YOUR TASK
The required output is the block of lines from the line with "Recreate this scene" to the line with "scene.camera = cam", endpoints included and pictures omitted.

[Rows from a 3D scene dataset]
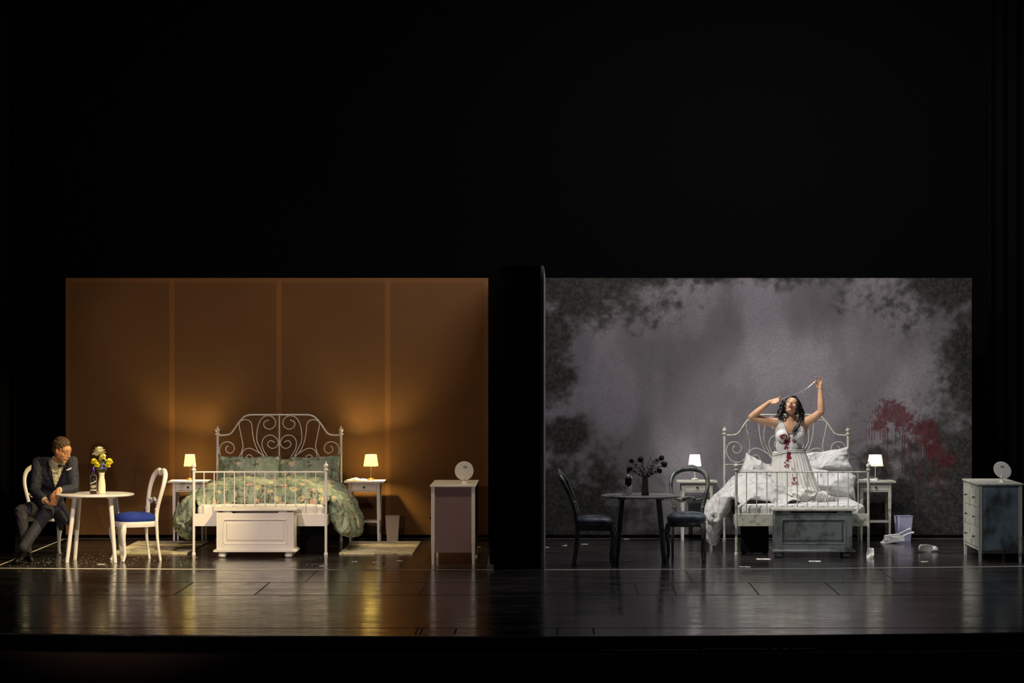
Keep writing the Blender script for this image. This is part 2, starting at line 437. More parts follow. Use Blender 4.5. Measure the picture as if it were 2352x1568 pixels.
# front of the stage and the pit wall before it
mb = MB()
for i in range(len(xs)-1):
    a, c = xs[i], xs[i+1]
    mb.add([(a, edge_y(a), -.012), (c, edge_y(c), -.012), (c, edge_y(c), -1.6), (a, edge_y(a), -1.6)], [(0, 1, 2, 3)])
struct(mb.build('wall_front', BLACK, smooth=False))
mb = MB()
for i in range(len(xs)-1):
    a, c = xs[i], xs[i+1]
    mb.add([(a, edge_y(a)-.35, -.1), (c, edge_y(c)-.35, -.1), (c, edge_y(c)-.45, -.1), (a, edge_y(a)-.45, -.1), (a, edge_y(a)-.45, -1.6), (c, edge_y(c)-.45, -1.6)], [(0, 1, 2, 3), (3, 2, 5, 4)])
struct(mb.build('wall_pit', mat('dark_brown_pit_wall', (66, 54, 48), .95, bump=.6, bscale=120, spec=.1), smooth=False))
mb = MB()
for a, c in ((1375, 1600), (1610, 1755), (1765, 1780), (1792, 1806), (1815, 1862)):
    xa, xb = (a-1277)/283, (c-1277)/283
    mb.box(xa, xb, edge_y(xa)-.36, edge_y(xa)-.345, -.076, -.068)
struct(mb.build('trim_1', mat('pale_edge_strip', (120, 116, 110), .5), smooth=False))
mb = MB(); mb.box(-12, 12, -8.6, -7.1, -1.7, -1.6); struct(mb.build('floor_pit', BLACK, smooth=False))
# black surround
mb = MB(); mb.box(-22, 22, 5.5, 5.6, -2, 12); struct(mb.build('wall_back', BLACK, smooth=False))
XL0, XL1, XR0, XR1, YW, HW = -6.0, -.83, -.128, 5.09, 4.39, 3.186
def leftwall():
    m, nt, b = nodes('brown_gauze_wall'); b.inputs['Roughness'].default_value = .9; b.inputs['Specular IOR Level'].default_value = .1
    tc = N(nt, 'ShaderNodeTexCoord'); sx = N(nt, 'ShaderNodeSeparateXYZ'); nt.links.new(tc.outputs['Object'], sx.inputs[0])
    s = None
    for x0 in (-4.70, -3.39, -2.06):  # backlit frames behind the gauze, put in as lighter bands of colour
        d = math_(nt, 'ABSOLUTE', math_(nt, 'SUBTRACT', sx.outputs[0], x0)); k = ramp(nt, d, .018, .045, 1, 0)
        s = k if s is None else math_(nt, 'ADD', s, k)
    for x0 in (-6.0, -.83):
        d = math_(nt, 'ABSOLUTE', math_(nt, 'SUBTRACT', sx.outputs[0], x0)); k = ramp(nt, d, .02, .07, .7, 0); s = math_(nt, 'ADD', s, k)
    k = ramp(nt, sx.outputs[2], 3.12, 3.14, 0, .6); s = math_(nt, 'MAXIMUM', s, k)
    n0 = tex(nt, scale=1.4, detail=3); n1 = tex(nt, scale=140, detail=2)
    c = mixc(nt, n0.outputs['Fac'], lin((98, 69, 43)), lin((112, 80, 51)))
    c = mixc(nt, ramp(nt, n1.outputs['Fac'], .3, .7, .0, .25), c, lin((72, 44, 24)))
    c = mixc(nt, math_(nt, 'MULTIPLY', s, .28), c, lin((164, 112, 66)))
    nt.links.new(c, b.inputs['Base Color']); return m
mb = MB(); mb.box(XL0, XL1, YW, YW+.05, .045, HW)
struct(mb.build('wall_left_room', leftwall(), smooth=False))
mb = MB(); mb.box(XL0, XL1, YW+.002, YW+.045, 0, .044); struct(mb.build('baseboard_left', BLACK, smooth=False))
mb = MB(); mb.box(XR0, XR1, YW+.002, YW+.045, 0, .044); struct(mb.build('baseboard_right', BLACK, smooth=False))

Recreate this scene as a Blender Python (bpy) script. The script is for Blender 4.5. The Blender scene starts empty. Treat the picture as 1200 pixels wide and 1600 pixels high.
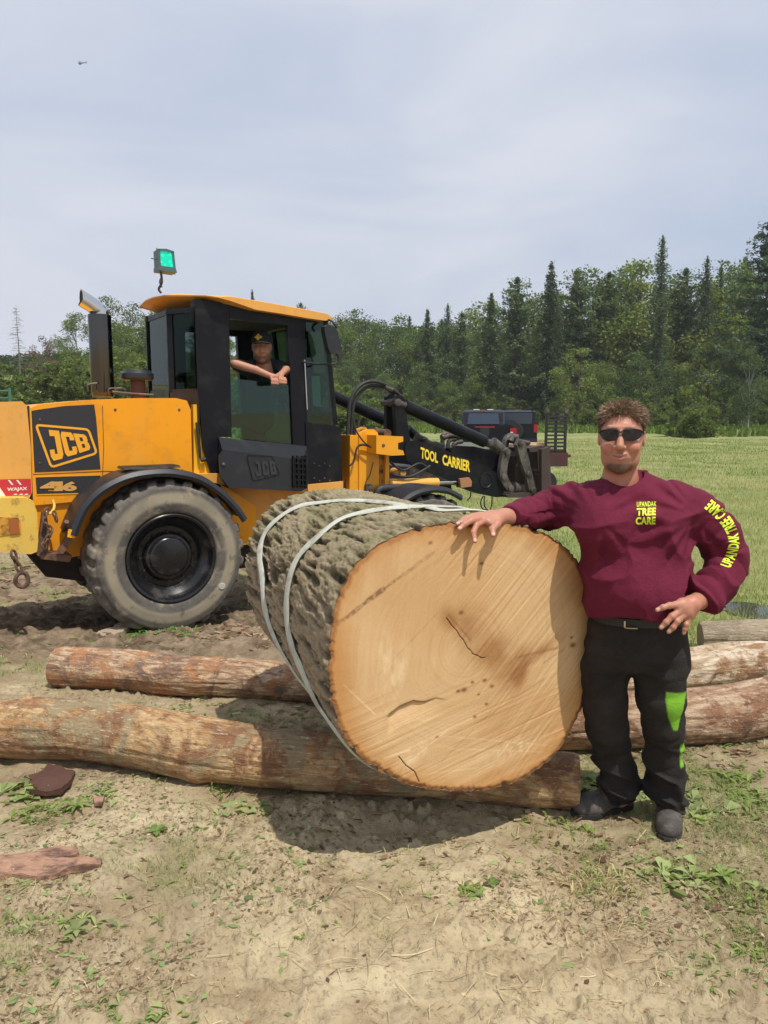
import bpy, bmesh, math, random
import numpy as np
from mathutils import Vector, Matrix
from mathutils.bvhtree import BVHTree
random.seed(7)
RNG = np.random.default_rng(11)
scene = bpy.context.scene
COL = scene.collection

# ------------------------------------------------------------------ camera
CAM_H = 1.72
PITCH = math.atan(155 / 1200)
cam_d = bpy.data.cameras.new("camera")
cam = bpy.data.objects.new("camera", cam_d)
COL.objects.link(cam)
cam.location = (0, 0, CAM_H)
cam.rotation_euler = (math.pi / 2 - PITCH, 0, 0)
cam_d.sensor_fit = 'VERTICAL'
cam_d.sensor_height = 24
cam_d.lens = 18
cam_d.clip_start = 0.05
cam_d.clip_end = 6000
scene.camera = cam

# ------------------------------------------------------------------ light
SUN_TO = Vector((0.27, -0.37, 1.0)).normalized()      # towards the sun
sun_d = bpy.data.lights.new("sun", 'SUN')
sun_d.energy = 4.3
sun_d.angle = math.radians(0.6)
sun_d.color = (1.0, 0.95, 0.86)
sun = bpy.data.objects.new("sun", sun_d)
COL.objects.link(sun)
sun.rotation_euler = SUN_TO.to_track_quat('Z', 'Y').to_euler()
world = bpy.data.worlds.new("World")
scene.world = world
world.use_nodes = True
wn, wl = world.node_tree.nodes, world.node_tree.links
wn.clear()
w_out = wn.new('ShaderNodeOutputWorld')
w_bg = wn.new('ShaderNodeBackground')
w_sky = wn.new('ShaderNodeTexSky')
w_sky.sky_type = 'NISHITA'
w_sky.sun_disc = False
w_sky.sun_elevation = math.asin(SUN_TO.z)
w_sky.sun_rotation = math.atan2(SUN_TO.x, SUN_TO.y)
w_sky.air_density = 1.2
w_sky.dust_density = 2.0
w_tc = wn.new('ShaderNodeTexCoord')
w_mp = wn.new('ShaderNodeMapping')
w_mp.inputs['Scale'].default_value = (1.6, 1.6, 4.5)
w_mp.inputs['Location'].default_value = (0.4, 0.1, 0.35)
w_n = wn.new('ShaderNodeTexNoise')
w_n.inputs['Scale'].default_value = 1.15
w_n.inputs['Detail'].default_value = 6
w_n.inputs['Roughness'].default_value = 0.5
w_n.inputs['Distortion'].default_value = 0.5
w_r = wn.new('ShaderNodeValToRGB')
w_r.color_ramp.elements[0].position = 0.32
w_r.color_ramp.elements[0].color = (0.86, 0.86, 0.86, 1)
w_r.color_ramp.elements[1].position = 0.66
w_r.color_ramp.elements[1].color = (1, 1, 1, 1)
# thin bright cloud veil between two greys: lavender where thin, white where thick
w_c = wn.new('ShaderNodeMixRGB')
w_c.inputs['Color1'].default_value = (5.3, 6.25, 8.0, 1)
w_c.inputs['Color2'].default_value = (7.4, 7.75, 8.7, 1)
w_mix = wn.new('ShaderNodeMixRGB')
w_r2 = wn.new('ShaderNodeValToRGB')
w_r2.color_ramp.elements[0].position = 0.28
w_r2.color_ramp.elements[1].position = 0.60
wl.new(w_tc.outputs['Generated'], w_mp.inputs['Vector'])
wl.new(w_mp.outputs[0], w_n.inputs['Vector'])
wl.new(w_n.outputs['Fac'], w_r.inputs[0])
wl.new(w_n.outputs['Fac'], w_r2.inputs[0])
wl.new(w_r2.outputs[0], w_c.inputs[0])
wl.new(w_r.outputs[0], w_mix.inputs[0])
wl.new(w_sky.outputs[0], w_mix.inputs['Color1'])
wl.new(w_c.outputs[0], w_mix.inputs['Color2'])
wl.new(w_mix.outputs[0], w_bg.inputs['Color'])
w_bg.inputs['Strength'].default_value = 0.096
wl.new(w_bg.outputs[0], w_out.inputs[0])
scene.view_settings.view_transform = 'Standard'
scene.view_settings.look = 'None'
scene.view_settings.exposure = 0.0
scene.view_settings.gamma = 1.0
scene.render.engine = 'CYCLES'
scene.cycles.use_denoising = True
scene.cycles.max_bounces = 6
scene.cycles.diffuse_bounces = 3
scene.cycles.glossy_bounces = 3
scene.cycles.transparent_max_bounces = 12
scene.cycles.caustics_reflective = False
scene.cycles.caustics_refractive = False

# ------------------------------------------------------------------ helpers
_cp, _sp = math.cos(PITCH), math.sin(PITCH)
def ray(px, py):
    r, u = (px - 600) / 1200, (800 - py) / 1200
    return Vector((r, _cp + u * _sp, -_sp + u * _cp))
def at(px, py, Y):
    d = ray(px, py)
    t = Y / d.y
    return Vector((d.x * t, Y, CAM_H + d.z * t))
def at_plane(px, py, p0, n):
    d = ray(px, py)
    o = Vector((0, 0, CAM_H))
    t = (Vector(p0) - o).dot(n) / d.dot(n)
    return o + d * t

def _hash(ix, iy, iz, seed):
    h = (ix.astype(np.int64) * 374761393 + iy.astype(np.int64) * 668265263 + iz.astype(np.int64) * 2147483647 + seed * 974634777) & 0xFFFFFFFF
    h = ((h ^ (h >> 13)) * 1274126177) & 0xFFFFFFFF
    h = ((h ^ (h >> 16)) * 2246822519) & 0xFFFFFFFF
    return ((h ^ (h >> 15)) & 0xFFFFFF) / float(0xFFFFFF)
def vn(x, y, z=None, seed=0):
    x = np.asarray(x, float); y = np.asarray(y, float)
    z = np.zeros_like(x) if z is None else np.asarray(z, float)
    x, y, z = np.broadcast_arrays(x, y, z)
    ix, iy, iz = np.floor(x), np.floor(y), np.floor(z)
    fx, fy, fz = x - ix, y - iy, z - iz
    fx = fx * fx * (3 - 2 * fx); fy = fy * fy * (3 - 2 * fy); fz = fz * fz * (3 - 2 * fz)
    r = 0
    for dx in (0, 1):
        for dy in (0, 1):
            w2 = (fx if dx else 1 - fx) * (fy if dy else 1 - fy)
            if np.all(z == 0):
                r = r + w2 * _hash(ix + dx, iy + dy, iz, seed)
            else:
                for dz in (0, 1):
                    r = r + w2 * (fz if dz else 1 - fz) * _hash(ix + dx, iy + dy, iz + dz, seed)
    return r
def fbm(x, y, z=None, oct=4, seed=0):
    x = np.asarray(x, float); y = np.asarray(y, float)
    s, a, n = 0, 1.0, 0
    for i in range(oct):
        s = s + a * vn(x * 2 ** i, y * 2 ** i, None if z is None else np.asarray(z) * 2 ** i, seed + i * 17)
        n += a; a *= 0.5
    return s / n
def sst(a, b, x):
    t = np.clip((np.asarray(x, float) - a) / (b - a), 0, 1)
    return t * t * (3 - 2 * t)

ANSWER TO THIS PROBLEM
Recreate this scene as a Blender Python (bpy) script. The script is for Blender 4.5. The Blender scene starts empty. Treat the picture as 1200 pixels wide and 1600 pixels high.
import bpy, bmesh, math, random
import numpy as np
from mathutils import Vector, Matrix
from mathutils.bvhtree import BVHTree
random.seed(7)
RNG = np.random.default_rng(11)
scene = bpy.context.scene
COL = scene.collection

# ------------------------------------------------------------------ camera
CAM_H = 1.72
PITCH = math.atan(155 / 1200)
cam_d = bpy.data.cameras.new("camera")
cam = bpy.data.objects.new("camera", cam_d)
COL.objects.link(cam)
cam.location = (0, 0, CAM_H)
cam.rotation_euler = (math.pi / 2 - PITCH, 0, 0)
cam_d.sensor_fit = 'VERTICAL'
cam_d.sensor_height = 24
cam_d.lens = 18
cam_d.clip_start = 0.05
cam_d.clip_end = 6000
scene.camera = cam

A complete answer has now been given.